[Scripts that build scenes]
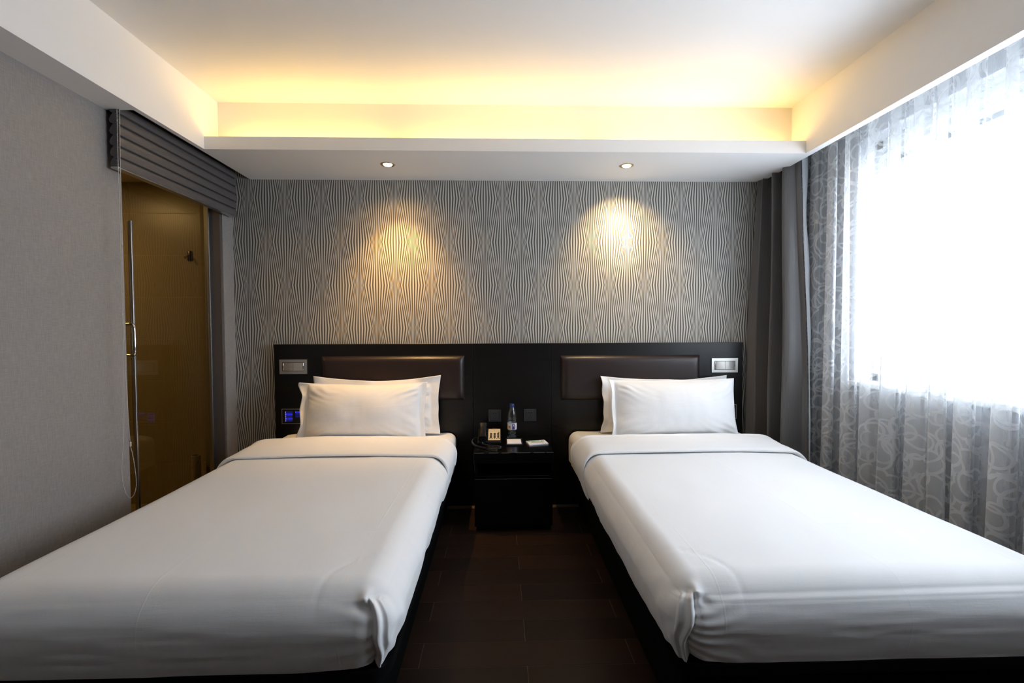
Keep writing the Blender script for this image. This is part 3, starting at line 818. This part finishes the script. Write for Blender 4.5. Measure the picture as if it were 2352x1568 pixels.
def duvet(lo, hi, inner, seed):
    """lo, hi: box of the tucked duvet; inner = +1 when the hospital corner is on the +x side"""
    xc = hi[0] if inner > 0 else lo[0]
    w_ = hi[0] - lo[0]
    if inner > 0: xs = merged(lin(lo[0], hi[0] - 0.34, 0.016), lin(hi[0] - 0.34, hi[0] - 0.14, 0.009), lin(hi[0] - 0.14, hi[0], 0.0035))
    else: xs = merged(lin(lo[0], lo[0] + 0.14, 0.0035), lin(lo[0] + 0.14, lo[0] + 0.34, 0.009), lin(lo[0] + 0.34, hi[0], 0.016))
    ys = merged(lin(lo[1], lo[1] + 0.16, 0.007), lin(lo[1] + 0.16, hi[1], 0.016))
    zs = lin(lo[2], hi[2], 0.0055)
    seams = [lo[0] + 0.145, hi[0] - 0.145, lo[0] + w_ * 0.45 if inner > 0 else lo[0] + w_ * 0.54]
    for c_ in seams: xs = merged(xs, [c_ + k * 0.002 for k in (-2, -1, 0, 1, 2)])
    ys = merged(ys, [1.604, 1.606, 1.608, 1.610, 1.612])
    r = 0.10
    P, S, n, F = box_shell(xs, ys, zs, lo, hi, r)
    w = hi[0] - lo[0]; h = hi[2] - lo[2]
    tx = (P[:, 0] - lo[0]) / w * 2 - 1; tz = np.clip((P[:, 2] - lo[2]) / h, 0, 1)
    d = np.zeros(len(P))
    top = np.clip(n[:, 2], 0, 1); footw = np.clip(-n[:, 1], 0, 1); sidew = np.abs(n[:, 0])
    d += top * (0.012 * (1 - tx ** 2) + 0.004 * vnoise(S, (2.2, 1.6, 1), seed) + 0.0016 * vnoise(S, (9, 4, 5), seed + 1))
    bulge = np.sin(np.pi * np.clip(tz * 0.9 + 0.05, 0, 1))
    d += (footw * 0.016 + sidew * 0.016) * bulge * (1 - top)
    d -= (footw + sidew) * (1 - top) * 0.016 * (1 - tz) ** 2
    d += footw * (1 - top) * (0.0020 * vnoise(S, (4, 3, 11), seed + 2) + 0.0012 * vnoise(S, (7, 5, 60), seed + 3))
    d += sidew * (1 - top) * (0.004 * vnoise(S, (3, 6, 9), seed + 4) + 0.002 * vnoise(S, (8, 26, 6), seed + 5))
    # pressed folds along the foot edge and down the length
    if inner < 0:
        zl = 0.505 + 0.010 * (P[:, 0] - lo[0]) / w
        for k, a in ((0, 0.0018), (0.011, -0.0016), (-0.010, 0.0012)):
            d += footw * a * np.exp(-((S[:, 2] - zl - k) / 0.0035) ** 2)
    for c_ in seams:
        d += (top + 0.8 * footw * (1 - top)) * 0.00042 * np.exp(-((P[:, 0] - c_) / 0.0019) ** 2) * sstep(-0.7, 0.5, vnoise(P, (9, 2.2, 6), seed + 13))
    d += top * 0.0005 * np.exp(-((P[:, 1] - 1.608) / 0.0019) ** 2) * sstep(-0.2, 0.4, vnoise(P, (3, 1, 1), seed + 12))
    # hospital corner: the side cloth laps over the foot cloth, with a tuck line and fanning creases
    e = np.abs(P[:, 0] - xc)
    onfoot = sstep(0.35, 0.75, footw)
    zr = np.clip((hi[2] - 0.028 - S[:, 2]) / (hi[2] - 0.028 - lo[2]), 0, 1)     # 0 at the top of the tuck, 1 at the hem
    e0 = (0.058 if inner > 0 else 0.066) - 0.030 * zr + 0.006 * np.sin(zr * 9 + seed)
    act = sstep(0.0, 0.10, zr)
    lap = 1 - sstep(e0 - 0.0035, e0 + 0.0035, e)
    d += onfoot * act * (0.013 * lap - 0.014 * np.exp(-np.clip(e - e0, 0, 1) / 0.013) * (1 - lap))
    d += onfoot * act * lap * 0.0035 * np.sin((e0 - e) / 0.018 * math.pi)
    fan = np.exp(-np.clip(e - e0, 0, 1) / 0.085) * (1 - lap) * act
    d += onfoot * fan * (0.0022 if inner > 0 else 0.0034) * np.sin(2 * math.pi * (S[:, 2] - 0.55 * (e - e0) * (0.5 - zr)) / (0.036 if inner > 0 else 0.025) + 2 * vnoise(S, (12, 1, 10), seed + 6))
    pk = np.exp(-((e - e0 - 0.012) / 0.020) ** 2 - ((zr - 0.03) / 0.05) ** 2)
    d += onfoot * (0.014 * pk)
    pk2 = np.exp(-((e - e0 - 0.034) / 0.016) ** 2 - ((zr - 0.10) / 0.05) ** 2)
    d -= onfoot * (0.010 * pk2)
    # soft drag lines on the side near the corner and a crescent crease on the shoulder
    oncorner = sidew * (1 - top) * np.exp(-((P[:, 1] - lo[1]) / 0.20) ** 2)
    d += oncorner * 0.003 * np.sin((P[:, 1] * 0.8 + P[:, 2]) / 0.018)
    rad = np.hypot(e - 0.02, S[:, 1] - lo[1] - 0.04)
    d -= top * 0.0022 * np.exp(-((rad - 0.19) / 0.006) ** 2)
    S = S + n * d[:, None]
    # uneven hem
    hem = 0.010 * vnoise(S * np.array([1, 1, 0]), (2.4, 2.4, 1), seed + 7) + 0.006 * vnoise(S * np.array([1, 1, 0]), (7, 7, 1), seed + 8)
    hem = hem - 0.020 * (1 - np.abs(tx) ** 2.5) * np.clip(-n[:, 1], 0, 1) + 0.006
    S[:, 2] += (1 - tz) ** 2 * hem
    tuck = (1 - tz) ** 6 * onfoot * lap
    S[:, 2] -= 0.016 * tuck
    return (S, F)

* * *

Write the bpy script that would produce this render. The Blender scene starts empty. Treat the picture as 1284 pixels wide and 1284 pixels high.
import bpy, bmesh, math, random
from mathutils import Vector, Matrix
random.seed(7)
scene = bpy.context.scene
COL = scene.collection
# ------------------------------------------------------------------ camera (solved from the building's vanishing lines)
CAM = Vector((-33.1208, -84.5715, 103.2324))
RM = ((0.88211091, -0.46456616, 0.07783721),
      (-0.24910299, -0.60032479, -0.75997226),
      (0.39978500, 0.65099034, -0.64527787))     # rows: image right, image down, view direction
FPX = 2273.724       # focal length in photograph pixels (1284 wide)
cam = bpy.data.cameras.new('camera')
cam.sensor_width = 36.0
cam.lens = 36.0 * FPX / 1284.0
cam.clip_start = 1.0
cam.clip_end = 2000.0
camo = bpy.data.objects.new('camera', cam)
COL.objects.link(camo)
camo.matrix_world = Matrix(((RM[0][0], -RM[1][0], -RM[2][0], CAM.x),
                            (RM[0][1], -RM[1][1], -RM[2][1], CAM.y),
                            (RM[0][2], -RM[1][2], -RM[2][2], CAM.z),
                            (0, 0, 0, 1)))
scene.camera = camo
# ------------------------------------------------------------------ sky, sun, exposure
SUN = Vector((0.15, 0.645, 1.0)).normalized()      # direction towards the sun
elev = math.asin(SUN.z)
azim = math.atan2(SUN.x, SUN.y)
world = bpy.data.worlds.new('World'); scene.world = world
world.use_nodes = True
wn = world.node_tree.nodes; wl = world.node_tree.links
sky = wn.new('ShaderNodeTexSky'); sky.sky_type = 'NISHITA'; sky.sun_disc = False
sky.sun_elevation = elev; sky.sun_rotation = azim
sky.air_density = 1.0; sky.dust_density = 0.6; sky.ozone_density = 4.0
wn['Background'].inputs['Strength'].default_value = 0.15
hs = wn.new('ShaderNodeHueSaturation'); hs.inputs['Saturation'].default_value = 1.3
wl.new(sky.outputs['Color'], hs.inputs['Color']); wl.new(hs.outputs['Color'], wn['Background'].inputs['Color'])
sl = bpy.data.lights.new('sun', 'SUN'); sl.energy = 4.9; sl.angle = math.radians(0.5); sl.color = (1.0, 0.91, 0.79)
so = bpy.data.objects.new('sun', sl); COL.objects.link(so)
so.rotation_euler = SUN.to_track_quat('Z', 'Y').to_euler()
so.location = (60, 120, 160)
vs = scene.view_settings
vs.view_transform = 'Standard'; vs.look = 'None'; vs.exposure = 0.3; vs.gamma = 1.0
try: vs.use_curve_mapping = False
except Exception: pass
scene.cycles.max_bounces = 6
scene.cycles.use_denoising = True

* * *

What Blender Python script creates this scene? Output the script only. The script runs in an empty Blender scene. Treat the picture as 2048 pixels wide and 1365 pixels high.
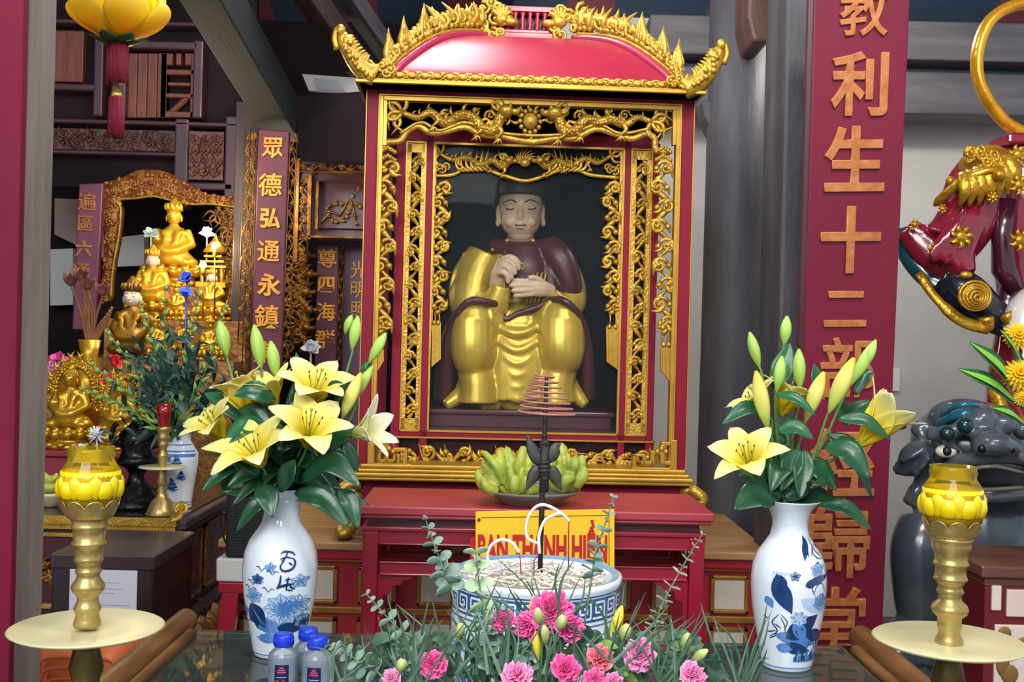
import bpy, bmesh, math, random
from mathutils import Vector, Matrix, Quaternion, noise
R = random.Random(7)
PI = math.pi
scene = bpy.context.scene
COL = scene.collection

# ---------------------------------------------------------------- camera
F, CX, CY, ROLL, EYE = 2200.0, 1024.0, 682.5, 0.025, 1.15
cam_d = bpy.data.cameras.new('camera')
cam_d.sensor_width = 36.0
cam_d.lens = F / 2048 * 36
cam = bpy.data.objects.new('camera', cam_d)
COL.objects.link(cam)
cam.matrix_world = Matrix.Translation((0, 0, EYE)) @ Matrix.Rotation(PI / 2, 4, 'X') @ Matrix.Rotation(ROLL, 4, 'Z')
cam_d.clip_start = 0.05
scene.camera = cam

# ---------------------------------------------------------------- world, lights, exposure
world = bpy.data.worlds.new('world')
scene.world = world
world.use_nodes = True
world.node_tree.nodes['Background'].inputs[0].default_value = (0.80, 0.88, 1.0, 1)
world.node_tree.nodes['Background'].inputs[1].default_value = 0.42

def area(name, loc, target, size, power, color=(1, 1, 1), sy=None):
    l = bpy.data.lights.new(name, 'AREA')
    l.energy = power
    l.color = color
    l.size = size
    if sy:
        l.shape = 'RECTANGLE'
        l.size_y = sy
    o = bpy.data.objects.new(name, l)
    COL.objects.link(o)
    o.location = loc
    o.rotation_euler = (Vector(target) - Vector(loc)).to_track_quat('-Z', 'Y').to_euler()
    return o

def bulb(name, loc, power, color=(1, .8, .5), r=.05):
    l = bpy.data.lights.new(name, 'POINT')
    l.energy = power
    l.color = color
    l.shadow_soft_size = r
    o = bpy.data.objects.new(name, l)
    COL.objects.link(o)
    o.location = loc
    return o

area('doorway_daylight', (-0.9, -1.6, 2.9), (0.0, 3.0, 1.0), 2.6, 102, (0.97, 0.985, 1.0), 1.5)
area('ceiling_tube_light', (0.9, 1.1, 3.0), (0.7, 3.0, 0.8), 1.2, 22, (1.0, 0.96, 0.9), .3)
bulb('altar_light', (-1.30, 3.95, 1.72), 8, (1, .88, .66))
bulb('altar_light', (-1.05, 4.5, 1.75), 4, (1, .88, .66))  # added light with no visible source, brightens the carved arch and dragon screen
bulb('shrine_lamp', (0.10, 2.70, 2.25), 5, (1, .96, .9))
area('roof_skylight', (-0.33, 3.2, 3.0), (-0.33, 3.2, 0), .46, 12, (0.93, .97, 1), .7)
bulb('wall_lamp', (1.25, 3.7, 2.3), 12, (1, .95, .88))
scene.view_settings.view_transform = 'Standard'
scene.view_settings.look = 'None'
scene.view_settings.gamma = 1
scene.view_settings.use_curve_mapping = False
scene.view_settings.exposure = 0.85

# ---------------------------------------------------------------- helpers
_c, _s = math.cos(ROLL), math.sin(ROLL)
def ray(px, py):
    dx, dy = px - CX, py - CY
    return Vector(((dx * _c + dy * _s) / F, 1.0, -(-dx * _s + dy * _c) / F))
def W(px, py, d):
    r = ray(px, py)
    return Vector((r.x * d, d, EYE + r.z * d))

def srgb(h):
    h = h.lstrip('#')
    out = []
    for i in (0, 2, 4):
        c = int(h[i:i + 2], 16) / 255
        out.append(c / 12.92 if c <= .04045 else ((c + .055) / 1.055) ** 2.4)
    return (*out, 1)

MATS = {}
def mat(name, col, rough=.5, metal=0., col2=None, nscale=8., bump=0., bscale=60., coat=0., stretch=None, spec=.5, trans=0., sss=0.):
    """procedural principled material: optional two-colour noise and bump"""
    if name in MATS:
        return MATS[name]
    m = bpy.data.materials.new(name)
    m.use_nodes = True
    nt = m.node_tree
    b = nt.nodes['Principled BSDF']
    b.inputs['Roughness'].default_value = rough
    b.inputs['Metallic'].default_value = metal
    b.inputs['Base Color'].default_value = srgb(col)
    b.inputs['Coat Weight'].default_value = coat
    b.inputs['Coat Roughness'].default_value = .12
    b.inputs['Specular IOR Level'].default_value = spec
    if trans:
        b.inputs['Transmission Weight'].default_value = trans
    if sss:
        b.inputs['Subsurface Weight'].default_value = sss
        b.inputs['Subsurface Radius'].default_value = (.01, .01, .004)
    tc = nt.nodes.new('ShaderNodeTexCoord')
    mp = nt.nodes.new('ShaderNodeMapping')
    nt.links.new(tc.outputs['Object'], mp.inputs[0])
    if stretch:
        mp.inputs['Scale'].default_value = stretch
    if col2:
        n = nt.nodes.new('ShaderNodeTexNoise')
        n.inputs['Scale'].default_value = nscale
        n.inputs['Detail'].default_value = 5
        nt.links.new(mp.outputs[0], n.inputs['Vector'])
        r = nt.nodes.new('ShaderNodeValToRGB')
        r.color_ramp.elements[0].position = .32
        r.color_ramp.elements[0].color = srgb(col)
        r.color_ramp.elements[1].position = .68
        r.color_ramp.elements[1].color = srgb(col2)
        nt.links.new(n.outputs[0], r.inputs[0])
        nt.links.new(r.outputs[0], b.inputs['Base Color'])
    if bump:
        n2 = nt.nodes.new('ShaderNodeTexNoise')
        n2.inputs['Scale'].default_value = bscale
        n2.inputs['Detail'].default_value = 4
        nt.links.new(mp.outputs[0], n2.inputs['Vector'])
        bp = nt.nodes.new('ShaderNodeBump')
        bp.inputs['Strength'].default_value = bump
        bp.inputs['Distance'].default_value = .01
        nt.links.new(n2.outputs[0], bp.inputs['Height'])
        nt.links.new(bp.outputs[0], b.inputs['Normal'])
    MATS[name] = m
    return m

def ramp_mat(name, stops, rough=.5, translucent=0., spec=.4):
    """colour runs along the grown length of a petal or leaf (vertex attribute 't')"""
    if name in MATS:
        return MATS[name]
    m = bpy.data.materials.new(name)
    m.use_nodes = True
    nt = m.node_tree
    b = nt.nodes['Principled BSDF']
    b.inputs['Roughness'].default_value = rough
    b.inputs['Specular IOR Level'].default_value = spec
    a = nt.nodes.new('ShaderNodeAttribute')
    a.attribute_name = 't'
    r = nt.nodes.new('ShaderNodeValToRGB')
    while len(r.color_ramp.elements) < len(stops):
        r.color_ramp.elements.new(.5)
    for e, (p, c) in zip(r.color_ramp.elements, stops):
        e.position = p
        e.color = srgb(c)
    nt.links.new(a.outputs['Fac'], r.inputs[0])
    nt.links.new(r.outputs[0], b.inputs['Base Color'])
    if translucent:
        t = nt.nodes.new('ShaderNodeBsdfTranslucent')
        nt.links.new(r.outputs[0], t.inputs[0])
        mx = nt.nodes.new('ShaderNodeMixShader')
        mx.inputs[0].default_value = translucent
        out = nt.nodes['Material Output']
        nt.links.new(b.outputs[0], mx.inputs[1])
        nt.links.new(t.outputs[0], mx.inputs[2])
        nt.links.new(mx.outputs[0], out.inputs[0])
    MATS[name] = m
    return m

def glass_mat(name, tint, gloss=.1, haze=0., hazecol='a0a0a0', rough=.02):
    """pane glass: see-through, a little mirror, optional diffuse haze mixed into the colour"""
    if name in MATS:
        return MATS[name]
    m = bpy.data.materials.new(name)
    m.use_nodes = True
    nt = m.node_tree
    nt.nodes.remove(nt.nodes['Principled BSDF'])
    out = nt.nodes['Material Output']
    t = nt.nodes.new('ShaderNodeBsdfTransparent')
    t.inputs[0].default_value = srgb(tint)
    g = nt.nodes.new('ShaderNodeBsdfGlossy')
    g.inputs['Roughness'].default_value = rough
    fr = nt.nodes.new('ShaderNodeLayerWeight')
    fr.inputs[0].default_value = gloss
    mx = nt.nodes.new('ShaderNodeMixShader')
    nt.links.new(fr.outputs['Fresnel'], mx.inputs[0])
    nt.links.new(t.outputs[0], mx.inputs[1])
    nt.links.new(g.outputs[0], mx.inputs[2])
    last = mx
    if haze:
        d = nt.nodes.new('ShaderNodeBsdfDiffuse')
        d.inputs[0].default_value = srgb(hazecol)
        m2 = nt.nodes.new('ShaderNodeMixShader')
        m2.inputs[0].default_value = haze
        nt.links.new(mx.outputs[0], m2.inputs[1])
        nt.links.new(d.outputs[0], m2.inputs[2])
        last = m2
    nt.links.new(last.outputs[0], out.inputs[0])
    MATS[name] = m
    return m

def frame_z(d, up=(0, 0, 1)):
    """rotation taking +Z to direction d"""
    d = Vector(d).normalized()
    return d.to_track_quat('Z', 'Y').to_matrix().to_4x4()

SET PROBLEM
Search the data above for the word "Treat", then gather each line in which it appears.

SOLUTION TO THIS PROBLEM
Write the bpy script that would produce this render. The Blender scene starts empty. Treat the picture as 1284 pixels wide and 1284 pixels high.
What Blender Python script creates this scene? Output the script only. The script runs in an empty Blender scene. Treat the picture as 2048 pixels wide and 1365 pixels high.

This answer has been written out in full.